7-month low.  NI’s private sector PMI continued to report broadly favourable business conditions in February. However, there was a moderation in the rates of growth in a number of the key indicators. Local firms reported an easing in output growth (56.3) but the rate of expansion remained robust and above the pre-recession historical average. Confidence about the year ahead, new orders and employment all fell to seven-month lows in February. Meanwhile inflationary pressures intensified again with input costs rising at their fastest rate in nine months. Retailers continue to bear the brunt of these increases.

In the slow lane. UK car registrations in February were 3% lower than a year earlier and year-to-date they were down 5% on 2017. It’s hard to pin this one on Brexit. The reason is falling diesel sales, which having reversed into a cul-de-sac are down a quarter y/y. The Budget duty increase on diesel cars and fears of a longer-term clampdown on these vehicles are the culprits. In contrast, sales of petrol cars are up 10% year-to-date with hybrids and electrically-powered cars up almost 20%. Bargains to be had at your local car dealer methinks.

This vehicle is reversing. 2017’s trend of falling new car sales in NI looks like continuing in 2018. NI dealers reported a drop of close to 6% y/y in new car sales last month –  this represents the worst February for new car sales in five years. Local new car sales are down 5% over the last 12-months and are over one-fifth lower than their peak a decade ago. UK new car sales may be falling too, but unlike NI, sales volumes remain some 6% above 2007’s pre-recession peak.

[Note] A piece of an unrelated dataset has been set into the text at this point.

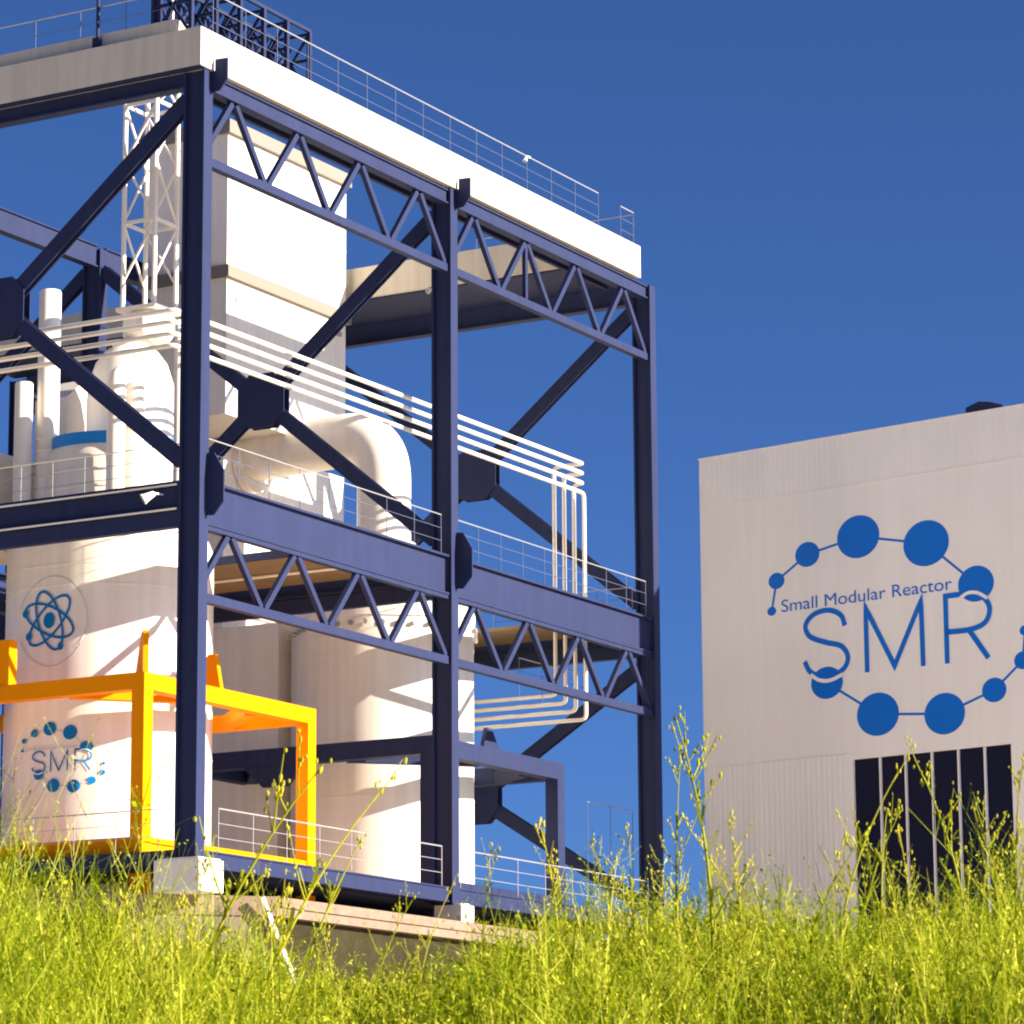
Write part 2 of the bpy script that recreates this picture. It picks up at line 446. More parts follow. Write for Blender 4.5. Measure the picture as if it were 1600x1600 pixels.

Nice view. Business activity in the Euro Area remains elevated, catching its breath after a steep climb. The PMI composite survey combining all private sectors scored 57.1 in February. That’s down from January’s 12-year peak of 58.8 but a different layer to the series average of 53. The atmosphere up here is optimistic, with managers enjoying decent growth and expecting more. Input costs are rising though. Still, a mountain-top view is hard to beat.

A weening strategy. Managing a belligerent neighbour clearly needn’t hinder economic growth, as Estonia’s GDP jumped 2.2% in Q4, leaping over what the UK managed in a year with a single, quarterly, bound. Unsurprisingly, it was also the EU’s fastest grower. Overall club euro’s economy rose by 0.6%, which is also what Germany and France, the two largest economies, managed and double the 0.3% Italy achieved. But even Italy’s performance is creditable, showing that strength is spread widely. And enough for the ECB to take the tiniest of baby steps towards weening markets off special stimulus.

False dawn? The most recent Fed Biege Book – a report of anecdotal information on current economic conditions in the US – revealed businesses having to raise wages and benefits in the face of the tightening labour market. It was all set up for Friday’s hard wage data to build on last month’s acceleration in the pace of growth. Somebody didn’t get the memo. Wage growth fell back from 2.9% to 2.6%y/y. Even as the economy added a hefty 313k jobs in February, the best figure since July 2016 and keeping the unemployment rate at just 4.1%.

For the people, by the people. The Bank of England’s Andy Haldane says economics and economic policy face twin deficits of trust and understanding. That matters because such deficits compromise the Bank’s ability to stabilise the economy and financial system. Its remedy is more and better communication. Sixty page documents summarised in a sentence. Better links with schools. Listening to more diverse people in more diverse places. And coming soon, regional citizen councils. They will enable dialogue about the economy between citizens and the Bank, which the latter hopes will lead to better policy outcomes.